## Exercise goal
In the records below, find the line that contains "Continue the Blender Python script for this scene: part 4, from" and the line that contains "put(v2, (-4.025,-2.53), (.5,.866), -1, 'teal". Set down exactly those lines and every line between them, and nothing more.

--- start of Data records ---

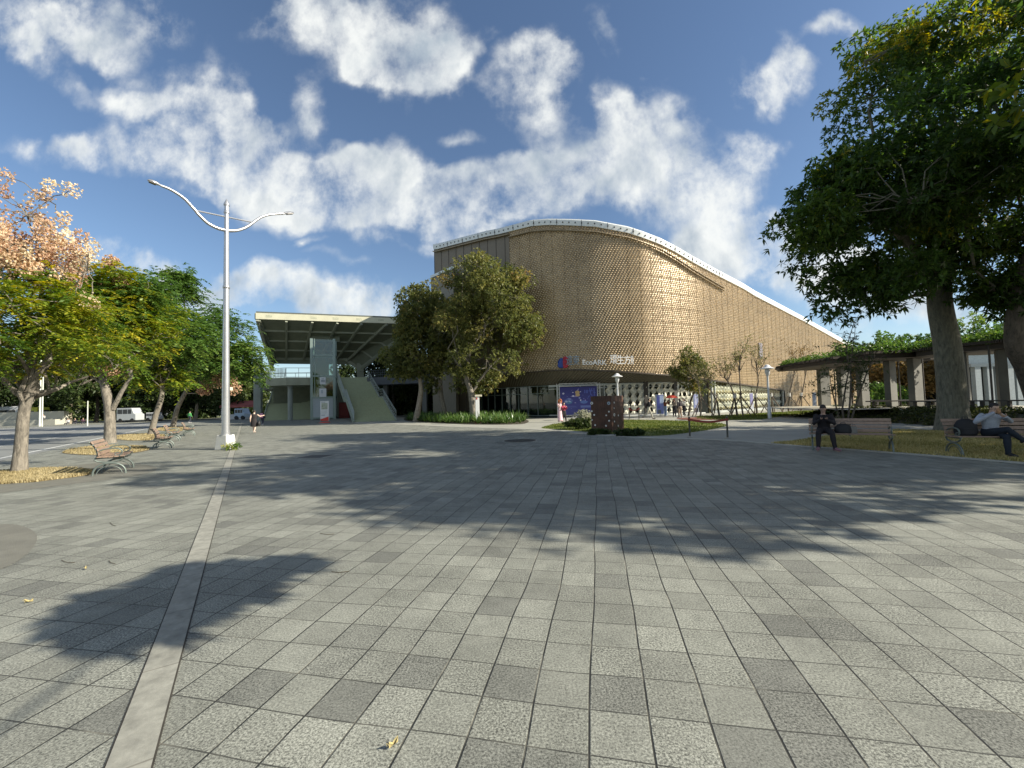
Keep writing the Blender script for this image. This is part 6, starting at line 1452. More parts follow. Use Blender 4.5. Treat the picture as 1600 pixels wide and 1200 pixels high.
# pavilion poster stand
ps = G(507.5, 660.5); d = ps.y; t = thing('poster_stand', ps, 'white upright poster stand with red foot in front of the lift', 'sign stand')
zt2 = D(507, 627, d).z; w_ = 13.2*d/FPX; mb = MB(ps); mb.box(ps+Vector((0, 0, zt2/2+.12)), (w_, .10, zt2-.2)); mb.build('panel', ww, t)
mb = MB(ps); mb.lathe(ps, [(.62, .0), (.60, .06), (.1, .12)], 20, 1, .6); mb.build('foot', M('poster_red', (.62, .06, .04), .5), t, smooth=True)
hh = zt2-.2
def pq(x0, y0, x1_, y1, c, nm, sk=0.0):
    z0 = .22+y0*hh; z1_ = .22+y1*hh; a = Vector((ps.x-w_/2+x0*w_, ps.y-.053, 0)); b = Vector((ps.x-w_/2+x1_*w_, ps.y-.053, 0)); mb = MB(ps); mb.slab([a+Vector((0, 0, z0)), b+Vector((0, 0, z0)), b+Vector((0, 0, z1_+sk)), a+Vector((0, 0, z1_))], (0, -1, 0), .006); mb.build(nm, c, t)
pq(.02, 0, .98, .08, M('poster_red', (.62, .06, .04), .5), 'red_band', .28); pq(.14, .58, .86, .90, M('poster_map', (.42, .46, .38), .6, var=.5, scale=9), 'map_picture'); pq(.1, .93, .6, .955, gm, 'heading_bar'); pq(.12, .27, .55, .30, gm, 'text_line')
for k in range(4): pq(.14, .50-.045*k, .86-.1*(k % 2), .515-.045*k, M('light_text', (.55, .58, .58), .6), 'text_line')

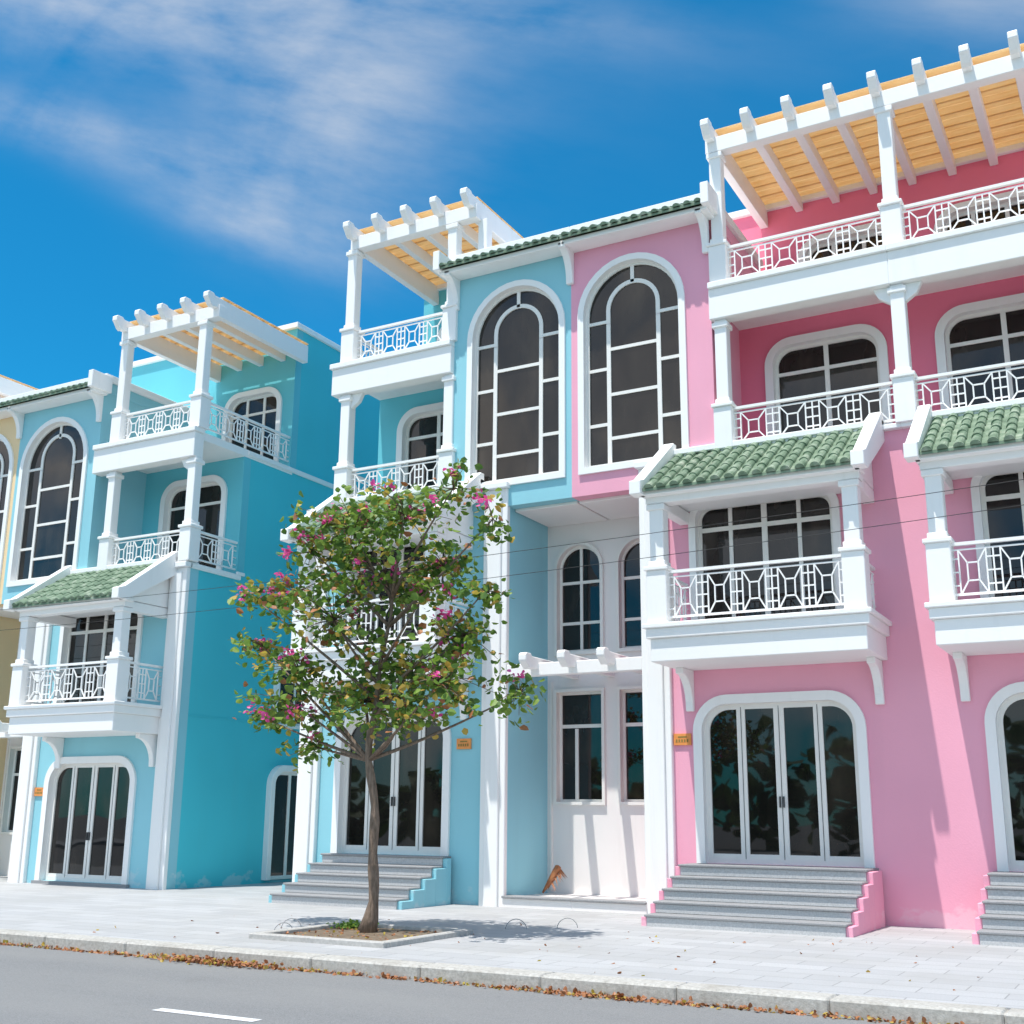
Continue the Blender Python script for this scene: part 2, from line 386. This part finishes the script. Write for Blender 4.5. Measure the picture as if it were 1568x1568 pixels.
    if endp:
        railing(RL,(p1,F+.17),(p1,R3),8.26,8.93); railing(RL,(p1,yp+.17),(p1,R4),11.52,12.18)
        TR.box(ue-.02,ue+.06,F-.02,R3+.1,8.0,8.12,WHITE)
        TR.box(uu-.02,uu+.06,R3+.1,BK,11.22,11.34,WHITE)
        TR.box(uu-.02,uu+.05,R3-.02,R3+.25,8.12,8.2,WHITE)
    if P.get('side'):
        S=Acc(lambda a,b,c:(x0+s*(ue)-s*(b-0),a,c+dz)); SG=Acc(S.T)
        window(S,SG,22.95,25.3,.87,3.62,.5,-.02-.14,.09,[(.33,None,None,.1),(.66,None,None,.1)],[],mould=.16,sill=False,proud=.0)
        window(S,SG,23.0,24.6,4.55,6.5,.02,-.16,.07,[(.5,None,None,.07)],[],mould=.08,proud=.0)
        S.build("side_window_frames",root,.01); SG.build("side_window_glass",root)
        W.box(ue+.0,ue+.012,F+.3,BK,4.60,4.63,TEAL)
    if dz==0:
        ys=P.get('sy',17.5); sa,sb=d0-.02,d1+.02; n=5; tr=.37
        for k in range(n):
            yk=ys+tr*k; z=.174*(k+1)
            ST.box(sa+.0,sb-.0,yk+.03,F-.101,z-.174 if k else -.1,z-.035,STEP)
            ST.box(sa-.03,sb+.03,yk,(yk+tr+.03) if k<n-1 else F-.101,z-.036,z,STEPD)
        for a,b in ((sa-.10,sa-.0),(sb+.0,sb+.10)):
            for k in range(n):
                yk=ys+.06+tr*k
                ST.box(a,b,yk,F-.101 if k==n-1 else yk+tr,-.1,.174*(k+1)-.037,wm)
    W.build("walls",root); TR.build("white_trim",root,.012); GL.build("window_glass",root); FR.build("window_frames",root)
    RL.build("balcony_railings",root); TI.build("roof_tiles",root); PG.build("roof_pergola",root,.01); ST.build("entrance_steps",root,.008)
    return root
pinkP=dict(tw=2.94,ue=6.23,door=(2.34,5.32),bal=(2.08,5.79),win=(.16,2.43),post=(3.12,6.33),raf=(3.07,5,.79),w3=(3.45,5.8))
house("pink_townhouse",-9.63,1,pinkP,PINK,ROSE)
p2=dict(pinkP); p2['own']=False; p2['raf']=(3.07,4,.79); p2['post']=(3.12,6.13)
house("pink_townhouse",2.83,-1,p2,PINK,ROSE)
house("blue_townhouse",-9.63,-1,dict(tw=2.76,ue=6.36,uu=5.85,door=(2.67,5.46),bal=(2.15,5.62),win=(.13,2.42),post=(2.86,5.55),raf=(2.36,5,.78),endp=True,pier=2.21,sy=18.0,w3=(3.2,5.3)),BLUE,BLUE2)
house("blue_townhouse",-26.02,1,dict(dz=-.8,tw=3.05,ue=6.43,door=(2.29,5.30),bal=(2.5,6.0),win=(.17,2.7),post=(3.68,6.36),raf=(3.68,5,.77),endp=True,side=True,top=15.30,w3=(3.69,5.95)),BLUE,BLUE2,TEAL)
house("orange_townhouse",-26.02,-1,dict(dz=-.8,tw=2.8,ue=6.36,door=(2.5,5.4),bal=(2.15,5.62),win=(.13,2.42),post=(2.9,6.2),raf=(2.6,5,.8),w3=(3.2,5.3)),ORANGE,ORANGE2)

# ------------------------------------------------------------ ground, road, pavement, kerb
g=Acc(); g.add([(-400,-400,-.17),(400,-400,-.17),(400,400,-.17),(-400,400,-.17)],[[0,1,2,3]],ASPH); g.build("ground")
rd=Acc(); rd.add([(-300,-6,-.15),(200,-6,-.15),(200,11.52,-.15),(-300,11.52,-.15)],[[0,1,2,3]],ASPH); rd.build("road")
pv=Acc(); pv.box(-200,100,11.86,80,-.16,0,PAVE); pv.build("pavement")
pv=Acc(); pv.box(-200,100,-12,-6.0,-.16,0,PAVE); pv.build("pavement")
k=Acc(); x=-60
while x<20:
    j=random.uniform(-.005,.005); k.box(x+.003,x+1.497,11.50+j,11.853,-.2,.004+j*.5,KERB); x+=1.5
k.box(-60,20,11.53,11.84,-.2,-.012,KERB); k.build("kerb",bevel=.02)
mk=Acc()
for xx in (-26,-17.2,-8.45,.3): mk.add([(xx,8.48,-.146),(xx+1.2,8.48,-.146),(xx+1.2,8.62,-.146),(xx,8.62,-.146)],[[0,1,2,3]],PAINT)
mk.build("road_marking")

pl=Acc(); X0,X1,Y0,Y1=-11.05,-8.85,12.75,14.95
pl.box(X0,X1,Y0,Y0+.14,-.05,.07,CONC);pl.box(X0,X1,Y1-.14,Y1,-.05,.07,CONC);pl.box(X0,X0+.14,Y0+.142,Y1-.142,-.05,.07,CONC);pl.box(X1-.14,X1,Y0+.142,Y1-.142,-.05,.07,CONC)
pl.box(X0+.1,X1-.1,Y0+.1,Y1-.1,-.05,.02,SOIL)
pl.build("tree_planter",bevel=.012)

# ------------------------------------------------------------ tree
def leafmat(name,c1,c2,tr=.35):
    m,nt,p=newmat(name); nt.nodes.remove(p); out=nt.nodes["Material Output"]
    c=ramp(nt,noise(nt,9,2,pos(nt)),[(.3,c1),(.7,c2)])
    d=N(nt,"ShaderNodeBsdfPrincipled"); d.inputs["Roughness"].default_value=.5; t=N(nt,"ShaderNodeBsdfTranslucent"); mx=N(nt,"ShaderNodeMixShader"); mx.inputs[0].default_value=tr
    nt.links.new(c,d.inputs["Base Color"]); nt.links.new(c,t.inputs[0]); nt.links.new(d.outputs[0],mx.inputs[1]); nt.links.new(t.outputs[0],mx.inputs[2]); nt.links.new(mx.outputs[0],out.inputs[0])
    return m
L1=leafmat("leaf_green",(.14,.27,.03),(.27,.39,.07),.42); L2=leafmat("leaf_dark",(.06,.14,.025),(.12,.22,.04),.35); L3=leafmat("leaf_yellow",(.54,.45,.07),(.55,.33,.08))
L4=leafmat("flower_magenta",(.78,.06,.30),(.88,.14,.45)); L5=leafmat("leaf_brown",(.28,.10,.04),(.48,.20,.08),.15)
def leaves(items):
    V=[];Fs=[];Mi=[]
    for c,sz,mi in items:
        a=Vector((random.gauss(0,1),random.gauss(0,1),random.gauss(0,.6)-.3)).normalized()
        nrm=Vector((random.gauss(0,.7),random.gauss(0,.7),random.gauss(.8,.6))).normalized()
        b=a.cross(nrm)
        if b.length<1e-3: continue
        b.normalize(); nn=a.cross(b); c=Vector(c); w=sz*.42; o=len(V)
        V+=[c,c+a*sz*.3+b*w+nn*sz*.12,c+a*sz*.7+b*w*.8+nn*sz*.1,c+a*sz,c+a*sz*.7-b*w*.8+nn*sz*.1,c+a*sz*.3-b*w+nn*sz*.12]
        Fs+=[[o,o+1,o+2,o+3],[o,o+3,o+4,o+5]]; Mi+=[mi,mi]
    return V,Fs,Mi
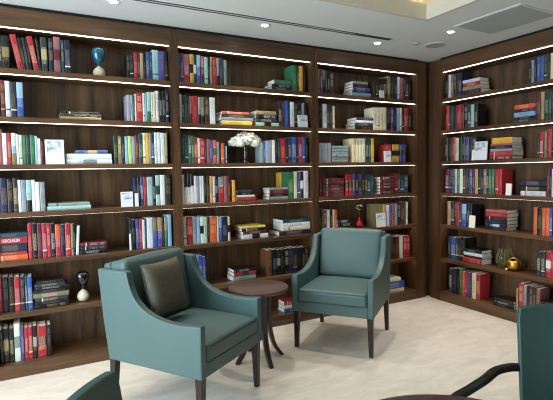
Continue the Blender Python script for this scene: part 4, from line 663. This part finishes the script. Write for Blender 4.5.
# right one: backrest edge fixed by position, lateral direction L
def put(o, edge, L, side, label):
    L = Vector(L).normalized(); c = Vector(edge) + L*.25*side
    o.location = (c.x, c.y, 0); o.rotation_euler = (0, 0, math.atan2(L.y, L.x)); tag(o, label, 'chair', 'teal chairs at the near round table')
put(v1, (-2.392,-2.798), (.81,-.58), 1, 'teal chair cropped at the edge by the bottom right, its black tube arm reaching out')
put(v2, (-4.025,-2.53), (.5,.866), -1, 'teal chair of which just the top corner of the backrest shows, below the big armchair')


# ------------------------------------------------------------------ camera and light
f, pitch, yaw, roll = 460.5171, .0622, .4961, -.0166
d = Vector((math.sin(yaw)*math.cos(pitch), math.cos(yaw)*math.cos(pitch), -math.sin(pitch)))
rt = Vector((math.cos(yaw), -math.sin(yaw), 0)); up = rt.cross(d)
rt, up = rt*math.cos(roll)+up*math.sin(roll), -rt*math.sin(roll)+up*math.cos(roll)
cam = bpy.data.cameras.new('camera'); cam.sensor_width = 36; cam.sensor_fit = 'HORIZONTAL'; cam.lens = f*36/553; cam.clip_start = .05
co = bpy.data.objects.new('camera', cam); link(co)
Mx = Matrix((rt, up, -d)).transposed().to_4x4(); Mx.translation = Vector((-4.2917,-4.0437,1.5727)); co.matrix_world = Mx
sc.camera = co
def area(name, loc, rot, sx, sy, e, col):
    L = bpy.data.lights.new(name, 'AREA'); L.shape = 'RECTANGLE'; L.size = sx; L.size_y = sy; L.energy = e; L.color = col
    o = bpy.data.objects.new(name, L); link(o); o.location = loc; o.rotation_euler = rot; return o
area('window_daylight', (XL-.12, (WY0+WY1)/2, (WZ0+WZ1)/2), (0, -PI/2, 0), WZ1-WZ0, WY1-WY0, 250, (.76,.91,1))
w = bpy.data.worlds.new('sky'); sc.world = w; w.use_nodes = True
bg = w.node_tree.nodes['Background']; bg.inputs[0].default_value = (.75,.87,1,1); bg.inputs[1].default_value = 1.5
sc.view_settings.view_transform = 'Standard'; sc.view_settings.look = 'None'; sc.view_settings.gamma = 1; sc.view_settings.exposure = 0
sc.view_settings.use_curve_mapping = False
cy = sc.cycles; cy.use_denoising = True; cy.filter_width = 1.15; cy.max_bounces = 8; cy.diffuse_bounces = 4; cy.glossy_bounces = 3; cy.transmission_bounces = 6; cy.caustics_reflective = False; cy.caustics_refractive = False; cy.sample_clamp_indirect = 4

--- end of Data records ---

## Full output
Continue the Blender Python script for this scene: part 4, from line 663. This part finishes the script. Write for Blender 4.5.
# right one: backrest edge fixed by position, lateral direction L
def put(o, edge, L, side, label):
    L = Vector(L).normalized(); c = Vector(edge) + L*.25*side
    o.location = (c.x, c.y, 0); o.rotation_euler = (0, 0, math.atan2(L.y, L.x)); tag(o, label, 'chair', 'teal chairs at the near round table')
put(v1, (-2.392,-2.798), (.81,-.58), 1, 'teal chair cropped at the edge by the bottom right, its black tube arm reaching out')
put(v2, (-4.025,-2.53), (.5,.866), -1, 'teal chair of which just the top corner of the backrest shows, below the big armchair')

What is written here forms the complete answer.